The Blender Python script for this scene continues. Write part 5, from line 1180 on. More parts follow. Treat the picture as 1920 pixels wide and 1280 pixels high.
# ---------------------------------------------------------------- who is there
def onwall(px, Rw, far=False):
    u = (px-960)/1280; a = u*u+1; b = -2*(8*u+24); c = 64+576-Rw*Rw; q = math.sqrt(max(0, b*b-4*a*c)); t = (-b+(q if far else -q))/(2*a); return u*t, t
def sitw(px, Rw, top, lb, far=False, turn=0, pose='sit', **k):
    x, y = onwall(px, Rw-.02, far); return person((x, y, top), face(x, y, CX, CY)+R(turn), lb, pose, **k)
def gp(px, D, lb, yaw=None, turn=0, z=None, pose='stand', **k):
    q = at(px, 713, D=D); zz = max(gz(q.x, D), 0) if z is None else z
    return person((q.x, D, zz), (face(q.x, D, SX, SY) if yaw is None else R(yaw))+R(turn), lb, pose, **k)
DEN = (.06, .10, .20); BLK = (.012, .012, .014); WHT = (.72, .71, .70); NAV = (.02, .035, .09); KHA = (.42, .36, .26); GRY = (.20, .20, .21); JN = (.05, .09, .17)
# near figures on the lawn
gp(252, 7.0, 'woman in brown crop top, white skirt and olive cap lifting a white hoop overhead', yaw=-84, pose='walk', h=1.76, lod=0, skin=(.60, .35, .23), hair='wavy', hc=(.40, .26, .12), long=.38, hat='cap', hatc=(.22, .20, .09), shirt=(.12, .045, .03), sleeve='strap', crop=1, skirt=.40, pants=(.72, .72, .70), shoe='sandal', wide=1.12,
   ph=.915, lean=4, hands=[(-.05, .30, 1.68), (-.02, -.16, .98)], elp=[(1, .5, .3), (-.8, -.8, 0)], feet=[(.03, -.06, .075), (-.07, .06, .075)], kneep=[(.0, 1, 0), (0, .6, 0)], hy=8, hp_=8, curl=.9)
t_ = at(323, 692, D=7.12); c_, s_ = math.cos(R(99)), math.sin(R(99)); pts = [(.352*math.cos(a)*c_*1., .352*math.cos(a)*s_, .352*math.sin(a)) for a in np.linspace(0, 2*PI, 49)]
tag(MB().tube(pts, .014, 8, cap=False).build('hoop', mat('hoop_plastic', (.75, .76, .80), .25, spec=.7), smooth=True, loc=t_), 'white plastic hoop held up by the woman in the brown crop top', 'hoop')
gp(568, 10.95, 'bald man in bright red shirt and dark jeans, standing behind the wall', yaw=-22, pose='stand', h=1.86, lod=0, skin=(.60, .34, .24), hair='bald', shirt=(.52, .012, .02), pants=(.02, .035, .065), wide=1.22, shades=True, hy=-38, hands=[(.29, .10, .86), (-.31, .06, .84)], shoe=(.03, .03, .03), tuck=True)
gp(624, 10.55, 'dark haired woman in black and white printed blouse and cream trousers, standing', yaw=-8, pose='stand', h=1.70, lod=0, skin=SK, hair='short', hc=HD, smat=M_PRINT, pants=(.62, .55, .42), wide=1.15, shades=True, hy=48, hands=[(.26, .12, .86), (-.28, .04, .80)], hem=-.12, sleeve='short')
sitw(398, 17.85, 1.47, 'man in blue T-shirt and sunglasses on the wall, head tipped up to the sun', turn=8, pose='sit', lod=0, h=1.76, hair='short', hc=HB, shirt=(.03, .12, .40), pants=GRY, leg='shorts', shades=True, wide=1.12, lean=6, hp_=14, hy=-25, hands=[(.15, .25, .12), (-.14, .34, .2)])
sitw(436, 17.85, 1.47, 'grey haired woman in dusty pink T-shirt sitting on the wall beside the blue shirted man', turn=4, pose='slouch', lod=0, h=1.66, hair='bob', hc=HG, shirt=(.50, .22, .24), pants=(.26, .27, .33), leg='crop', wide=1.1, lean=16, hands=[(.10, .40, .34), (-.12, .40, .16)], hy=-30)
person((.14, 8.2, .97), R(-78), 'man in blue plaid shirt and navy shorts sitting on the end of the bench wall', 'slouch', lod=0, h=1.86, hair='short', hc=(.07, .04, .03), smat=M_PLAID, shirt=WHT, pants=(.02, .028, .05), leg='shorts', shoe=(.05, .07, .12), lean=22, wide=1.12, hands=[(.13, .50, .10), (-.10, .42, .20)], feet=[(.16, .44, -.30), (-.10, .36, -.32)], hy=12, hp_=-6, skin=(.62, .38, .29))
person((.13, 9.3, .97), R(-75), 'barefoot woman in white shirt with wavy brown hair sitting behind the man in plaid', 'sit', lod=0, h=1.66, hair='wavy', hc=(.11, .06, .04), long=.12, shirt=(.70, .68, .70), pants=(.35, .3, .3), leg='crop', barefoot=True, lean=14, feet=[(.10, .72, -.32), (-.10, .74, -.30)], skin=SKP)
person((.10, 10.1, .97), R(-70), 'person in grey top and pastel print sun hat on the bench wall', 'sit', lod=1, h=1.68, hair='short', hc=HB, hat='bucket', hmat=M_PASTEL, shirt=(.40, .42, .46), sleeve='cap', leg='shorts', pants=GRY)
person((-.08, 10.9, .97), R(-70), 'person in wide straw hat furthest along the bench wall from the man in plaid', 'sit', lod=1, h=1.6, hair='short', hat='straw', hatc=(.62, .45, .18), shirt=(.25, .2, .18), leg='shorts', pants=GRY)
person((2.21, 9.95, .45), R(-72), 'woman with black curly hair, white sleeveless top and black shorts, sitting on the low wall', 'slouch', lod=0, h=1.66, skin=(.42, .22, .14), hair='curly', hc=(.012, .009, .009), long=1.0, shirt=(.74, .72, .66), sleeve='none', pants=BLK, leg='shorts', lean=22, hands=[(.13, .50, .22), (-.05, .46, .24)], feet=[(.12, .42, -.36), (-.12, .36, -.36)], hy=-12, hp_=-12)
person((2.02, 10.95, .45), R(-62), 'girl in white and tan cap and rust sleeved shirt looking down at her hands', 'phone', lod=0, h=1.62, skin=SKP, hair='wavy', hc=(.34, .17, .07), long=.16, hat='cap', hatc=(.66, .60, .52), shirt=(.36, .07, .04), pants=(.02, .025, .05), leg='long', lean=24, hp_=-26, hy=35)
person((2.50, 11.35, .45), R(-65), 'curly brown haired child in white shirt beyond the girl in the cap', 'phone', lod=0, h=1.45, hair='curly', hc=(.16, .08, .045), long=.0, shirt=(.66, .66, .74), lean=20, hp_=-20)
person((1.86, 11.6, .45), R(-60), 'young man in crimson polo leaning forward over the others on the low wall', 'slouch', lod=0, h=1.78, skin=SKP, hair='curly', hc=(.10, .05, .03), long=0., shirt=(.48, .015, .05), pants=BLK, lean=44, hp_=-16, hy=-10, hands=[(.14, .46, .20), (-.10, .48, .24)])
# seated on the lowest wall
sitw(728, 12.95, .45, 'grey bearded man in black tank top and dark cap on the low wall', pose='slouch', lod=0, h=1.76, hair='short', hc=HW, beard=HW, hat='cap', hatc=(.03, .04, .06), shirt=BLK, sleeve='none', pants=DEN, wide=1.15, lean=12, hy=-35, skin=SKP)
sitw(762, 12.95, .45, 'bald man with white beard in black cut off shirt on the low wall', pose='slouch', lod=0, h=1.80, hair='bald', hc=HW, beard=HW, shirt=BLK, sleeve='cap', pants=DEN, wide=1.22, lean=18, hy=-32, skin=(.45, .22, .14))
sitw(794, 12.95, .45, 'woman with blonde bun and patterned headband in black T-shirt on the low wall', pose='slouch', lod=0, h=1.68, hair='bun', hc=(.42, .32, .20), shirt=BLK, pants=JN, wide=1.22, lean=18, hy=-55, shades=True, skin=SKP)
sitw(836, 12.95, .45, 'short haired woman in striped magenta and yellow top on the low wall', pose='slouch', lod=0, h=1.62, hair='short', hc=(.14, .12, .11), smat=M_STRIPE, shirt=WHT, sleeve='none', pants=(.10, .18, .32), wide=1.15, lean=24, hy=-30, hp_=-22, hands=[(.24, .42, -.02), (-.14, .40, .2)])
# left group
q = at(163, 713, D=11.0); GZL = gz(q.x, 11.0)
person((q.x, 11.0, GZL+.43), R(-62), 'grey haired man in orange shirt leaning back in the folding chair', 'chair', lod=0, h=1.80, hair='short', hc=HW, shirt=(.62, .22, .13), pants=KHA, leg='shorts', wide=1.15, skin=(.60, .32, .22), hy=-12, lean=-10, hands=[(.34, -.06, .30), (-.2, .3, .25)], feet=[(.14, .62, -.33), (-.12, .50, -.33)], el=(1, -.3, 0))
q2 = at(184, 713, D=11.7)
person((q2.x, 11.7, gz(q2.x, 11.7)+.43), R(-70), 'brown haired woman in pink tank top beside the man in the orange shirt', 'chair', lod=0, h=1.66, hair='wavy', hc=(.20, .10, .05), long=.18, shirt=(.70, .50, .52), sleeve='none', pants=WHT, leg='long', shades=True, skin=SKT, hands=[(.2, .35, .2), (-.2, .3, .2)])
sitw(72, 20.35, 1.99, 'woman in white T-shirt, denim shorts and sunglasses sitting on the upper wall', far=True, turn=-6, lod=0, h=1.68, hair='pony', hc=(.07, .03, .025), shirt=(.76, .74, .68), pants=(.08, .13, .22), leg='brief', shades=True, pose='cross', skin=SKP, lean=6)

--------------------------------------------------

Copy out each line of the listing that holds "from".

The Blender Python script for this scene continues. Write part 5, from line 1180 on. More parts follow. Treat the picture as 1920 pixels wide and 1280 pixels high.
person((-.08, 10.9, .97), R(-70), 'person in wide straw hat furthest along the bench wall from the man in plaid', 'sit', lod=1, h=1.6, hair='short', hat='straw', hatc=(.62, .45, .18), shirt=(.25, .2, .18), leg='shorts', pants=GRY)